In a bad-faith case arising out of denial of a life insurance claim, the Chief U.S. Magistrate Judge of a U.S. District Court took apart a claim of attorney-client privilege to bar discovery of a key memorandum from a claim file:
The Court has considered the arguments by the parties and has reviewed the memorandum at issue. The memorandum is not written by an attorney and does not state that it conveys a confidential communication from Defendant’s counsel. Instead, the memorandum is written by Defendant’s Head of Claims and refers to business practices for contestable claims in states with a statute requiring that the condition that was misrepresented contributed to the loss.
Salopek v. Zurich Am. Life Ins. Co., CV No. 18-339 JAP/CG, 2019 WL 1746303, at *2 (D.N.M. April 18, 2019).

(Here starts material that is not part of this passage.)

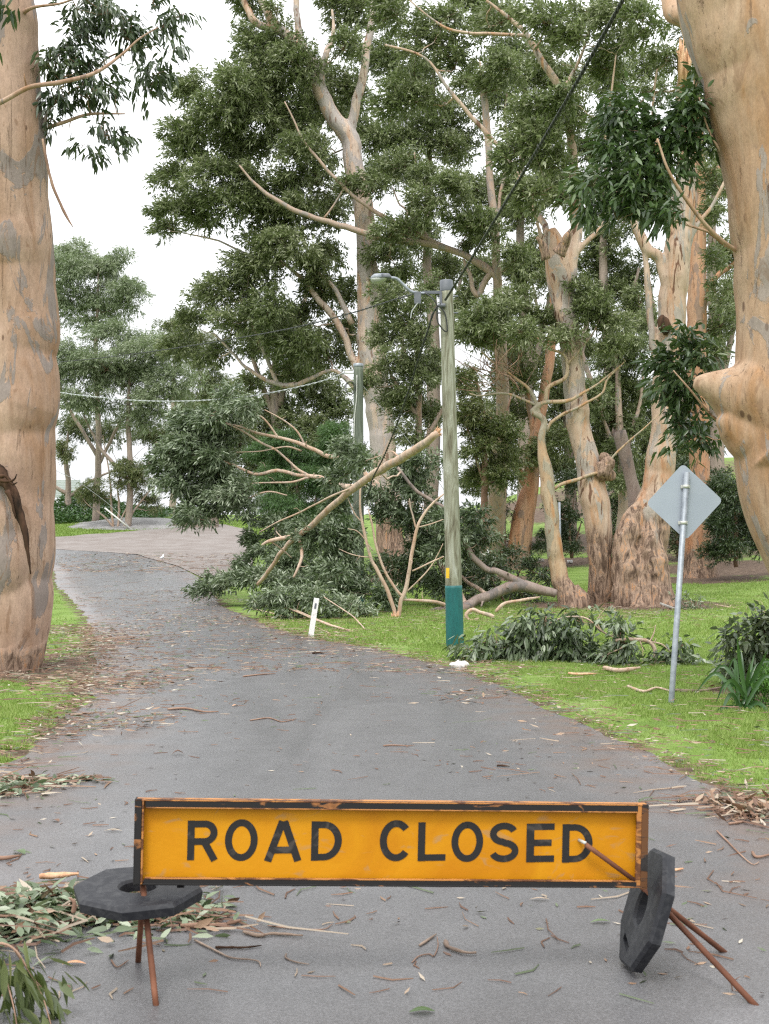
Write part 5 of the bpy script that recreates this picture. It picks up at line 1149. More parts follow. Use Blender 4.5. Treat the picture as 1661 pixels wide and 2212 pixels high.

The Court continued with regard to the attorney-client privilege claim:
Moreover, the substance of the memorandum merely advises claims handlers to refer contestable claims to a claim manager and for possible legal advice. For these reasons, the Court finds Defendant has not met its burden in proving the memorandum is privileged.
Salopek, 2019 WL 1746303, at *2.
But the Court was not finished. The Chief Magistrate Judge concluded that the memorandum in question is not only not privileged, but it is relevant:
In addition, the Court finds the memorandum is relevant. Plaintiff’s claims involve a contestable claim and alleged misrepresentations on an insurance application. While the memorandum refers to statutes in states other than New Mexico, it also discusses Defendant’s business practices when presented with contestable claims and the effect of a misrepresentation. Therefore, is relevant to the claims and defenses in this case.
IT IS THEREFORE ORDERED that Plaintiff’s Motion to Compel Zurich America Life Insurance Company to Produce an Unredacted Copy of a Memorandum, (Doc. 101), is GRANTED, and Defendant shall provide Plaintiff with an unredacted copy of Bates No. ZALICO_SAL0002235[.]
Salopek, 2019 WL 1746303, at *2-*3.
So simply mentioning lawyers in a memorandum is not enough to keep the memorandum secret even in a bad-faith case. This is the universal or nearly universal rule and this decision exemplifies the rule.